AVAILABLE DATA:
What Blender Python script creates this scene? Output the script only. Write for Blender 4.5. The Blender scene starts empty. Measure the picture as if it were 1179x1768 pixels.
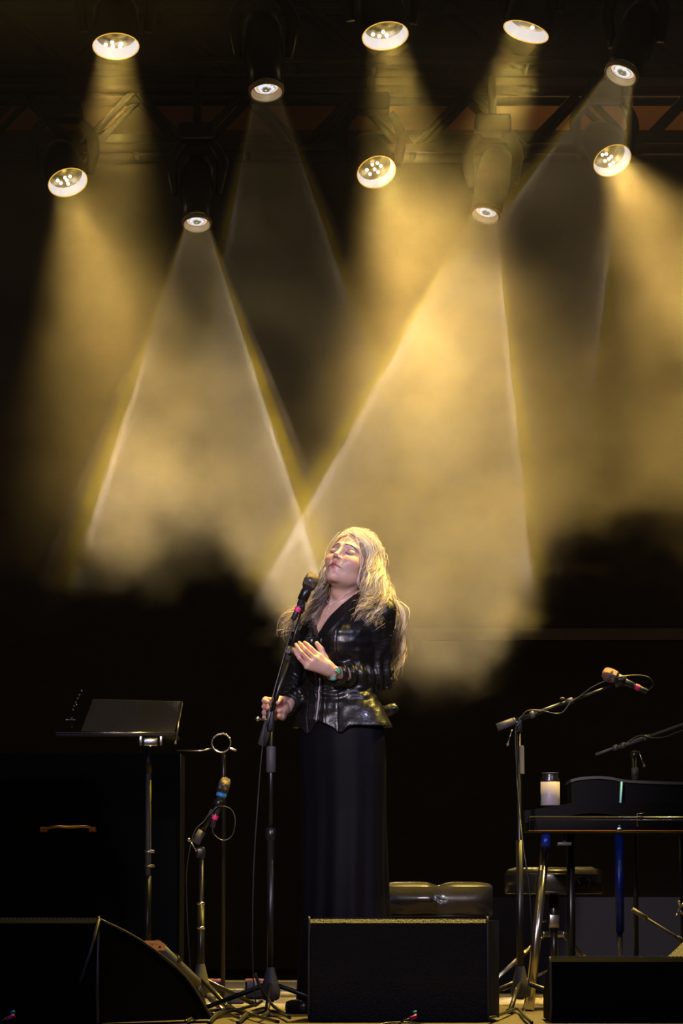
import bpy, bmesh, math, random
import numpy as np
from mathutils import Vector, Matrix, Quaternion
rnd = random.Random(7)
S = bpy.context.scene
COL = S.collection

# ------------------------------------------------------------------ camera
F = 6000.0                       # focal length in pixels of the 1179 x 1768 frame
EYE = 0.34                       # camera height above the stage floor
TH = math.atan(696.0 / F)        # upward tilt
cd = bpy.data.cameras.new('camera'); cam = bpy.data.objects.new('camera', cd); COL.objects.link(cam)
cam.location = (0, 0, EYE); cam.rotation_euler = (math.pi / 2 + TH, 0, 0)
cd.sensor_fit = 'VERTICAL'; cd.sensor_height = 36.0; cd.lens = F / 1768.0 * 36.0
cd.clip_end = 200
S.camera = cam

def P(px, py, D):
    """world point seen at a pixel, at depth D (metres behind the camera plane, along y)"""
    u = (px - 589.5) / F; v = (884 - py) / F
    y = math.cos(TH) - v * math.sin(TH); z = math.sin(TH) + v * math.cos(TH)
    return Vector((u / y * D, D, EYE + z / y * D))

# ------------------------------------------------------------------ world, exposure
w = bpy.data.worlds.new('world'); S.world = w; w.use_nodes = True
bg = w.node_tree.nodes['Background']
bg.inputs[0].default_value = (1.0, 0.72, 0.52, 1); bg.inputs[1].default_value = 0.028
S.view_settings.view_transform = 'Standard'; S.view_settings.look = 'None'
S.view_settings.gamma = 1; S.view_settings.use_curve_mapping = False
S.view_settings.exposure = 0.0
S.cycles.volume_bounces = 0
S.cycles.max_bounces = 4; S.cycles.diffuse_bounces = 2; S.cycles.glossy_bounces = 2
S.cycles.volume_step_rate = 1.0; S.cycles.volume_max_steps = 256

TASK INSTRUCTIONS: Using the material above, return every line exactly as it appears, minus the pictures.

COMPLETED EXERCISE:
What Blender Python script creates this scene? Output the script only. Write for Blender 4.5. The Blender scene starts empty. Measure the picture as if it were 1179x1768 pixels.
import bpy, bmesh, math, random
import numpy as np
from mathutils import Vector, Matrix, Quaternion
rnd = random.Random(7)
S = bpy.context.scene
COL = S.collection

# ------------------------------------------------------------------ camera
F = 6000.0                       # focal length in pixels of the 1179 x 1768 frame
EYE = 0.34                       # camera height above the stage floor
TH = math.atan(696.0 / F)        # upward tilt
cd = bpy.data.cameras.new('camera'); cam = bpy.data.objects.new('camera', cd); COL.objects.link(cam)
cam.location = (0, 0, EYE); cam.rotation_euler = (math.pi / 2 + TH, 0, 0)
cd.sensor_fit = 'VERTICAL'; cd.sensor_height = 36.0; cd.lens = F / 1768.0 * 36.0
cd.clip_end = 200
S.camera = cam

def P(px, py, D):
    """world point seen at a pixel, at depth D (metres behind the camera plane, along y)"""
    u = (px - 589.5) / F; v = (884 - py) / F
    y = math.cos(TH) - v * math.sin(TH); z = math.sin(TH) + v * math.cos(TH)
    return Vector((u / y * D, D, EYE + z / y * D))

# ------------------------------------------------------------------ world, exposure
w = bpy.data.worlds.new('world'); S.world = w; w.use_nodes = True
bg = w.node_tree.nodes['Background']
bg.inputs[0].default_value = (1.0, 0.72, 0.52, 1); bg.inputs[1].default_value = 0.028
S.view_settings.view_transform = 'Standard'; S.view_settings.look = 'None'
S.view_settings.gamma = 1; S.view_settings.use_curve_mapping = False
S.view_settings.exposure = 0.0
S.cycles.volume_bounces = 0
S.cycles.max_bounces = 4; S.cycles.diffuse_bounces = 2; S.cycles.glossy_bounces = 2
S.cycles.volume_step_rate = 1.0; S.cycles.volume_max_steps = 256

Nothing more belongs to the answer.